Tampoco aporta gran riqueza literaria otro tropo que entusiasma al político vasco, que seguro lo relaciona con el anterior. Es cuando dice que la pelota está en el tejado: en el tejado de otro, no en el propio. Han cambiado de sentido a esta frase hecha. Antes significaba que, si la pelota está en el tejado, el éxito del negocio es dudoso: se entendía que podía caer hacia cualquier lado o no caer. Tanta incertidumbre y abstracción agobiarían al político español, pues, con su nueva acepción minimalista, el estribillo no es monopolio vasco. Ahora se imagina que el propietario del tejado tiene la responsabilidad de pegarle a la pelota.
En su nuevo sentido, de a pie, la alegoría hace furor en el País Vasco, quizás porque dar patadas al balón o jugar en el frontón suministran los esquemas básicos para los arquetipos locales. «La pelota está en el tejado del PNV para colaborar con Amaiur». El Gobierno vasco dice que «la pelota está en el tejado de ETA». EA: «La pelota está en el tejado de los gobiernos». «La pelota está en otro tejado, no en los nuestros», dice Amaiur. Y todos se pasan la pelota, dejando claro que la responsabilidad es siempre ajena y que un envite exige una respuesta.
La política vasca aparece como una cancha en la que se juega un juego raro, dar una patada a la pelota desde un tejado para colocarla en otro: todo por los aires, lejos del suelo. En esto la metáfora es precisa. Y la pelota siempre está en el tejado de otros, a los que les toca seguir el juego.

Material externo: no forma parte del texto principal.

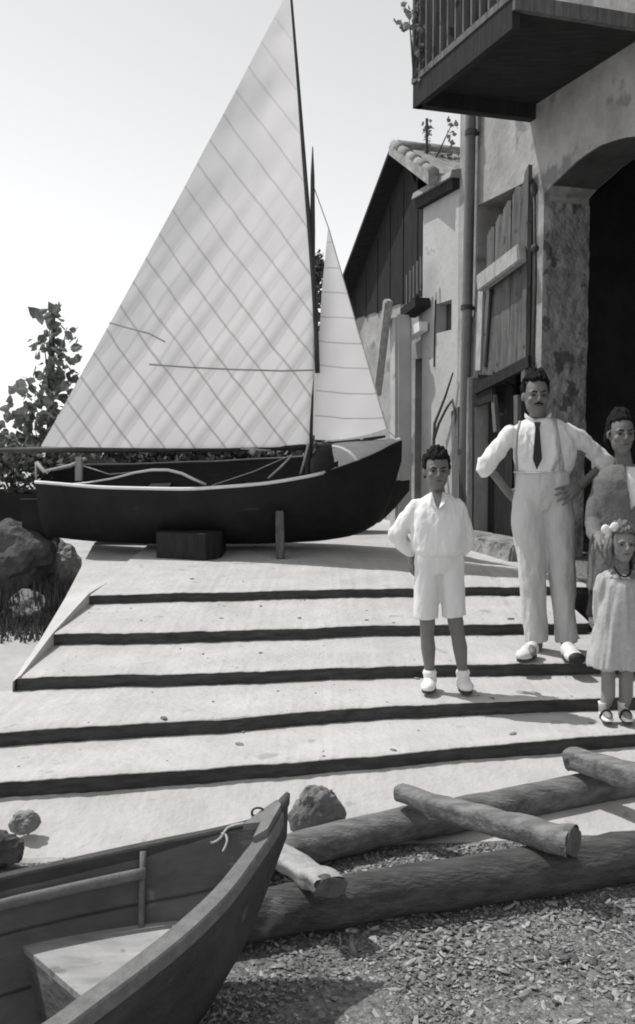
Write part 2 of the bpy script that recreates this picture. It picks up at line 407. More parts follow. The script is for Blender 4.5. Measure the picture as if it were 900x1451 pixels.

El que no lo siga pagará una prenda.
Para eso está la figura retórica que más gusta a los próceres del país: hacer cocina. Cuando consiguen decirla se les nota felices, unos Demóstenes a la vasca. La considerarán el no va más de la labia elegante y profunda. ‘Hacer cocina’ designa, para el político vasco, la discreción en los contactos, negociaciones y acuerdos. Evoca colegueo, buen rollo, esfuerzos por colaborar –«pásame la sal, que te doy el aceite», «ya he amasado la harina»–. ‘Hacer cocina’ no es cocinar sino enredar entre fogones.
El sonsonete queda asociado al conciliábulo y las negociaciones subrepticias, como de cofrades gastronómicos. «Menos declaraciones y más cocina», resume bien este reclamo, que se plantea como un ideal para la práctica política vasca. Hacer cocina lo justifica todo. Se trata de compadrear sin luz ni taquígrafos, como quien en el txoko pela patatas y fríe huevos, actividades que unen mucho.
Cocina frente a declaraciones: subyace la idea de que los problemas fundamentales los arreglaremos en privado y de que la escenificación lo echa todo a perder. «La política vasca promete mucha cocina entre los partidos» se dice y el augurio no alarma sino que gusta. En su día el soberanismo reclamó con insistencia más hacer cocina y menos salir a la prensa: con declaraciones públicas es imposible llegar a autodeterminaciones y territorialidades, pero en la cocina, donde nos conocemos todos, nos podemos poner de acuerdo con más facilidad. Ya se comunicará el menú a la clientela.
El éxito de la expresión viene del gusto vasco por la gastronomía, la admiración por los cocineros y el pragmatismo con que se quieren desarrollar las grandes ambiciones. Tampoco es para tanto la independencia, la territorialidad y la liquidación del capitalismo si se trajinan junto a las txistorras y las kokotxas.
Cabe la posibilidad de que los políticos vascos, de creatividad tosca, no sientan como metáforas las expresiones mencionadas. A lo mejor carecen de imaginación retórica, también ellos son concretos, y piensan que estos dichos representan la realidad literal. No sólo sus deseos.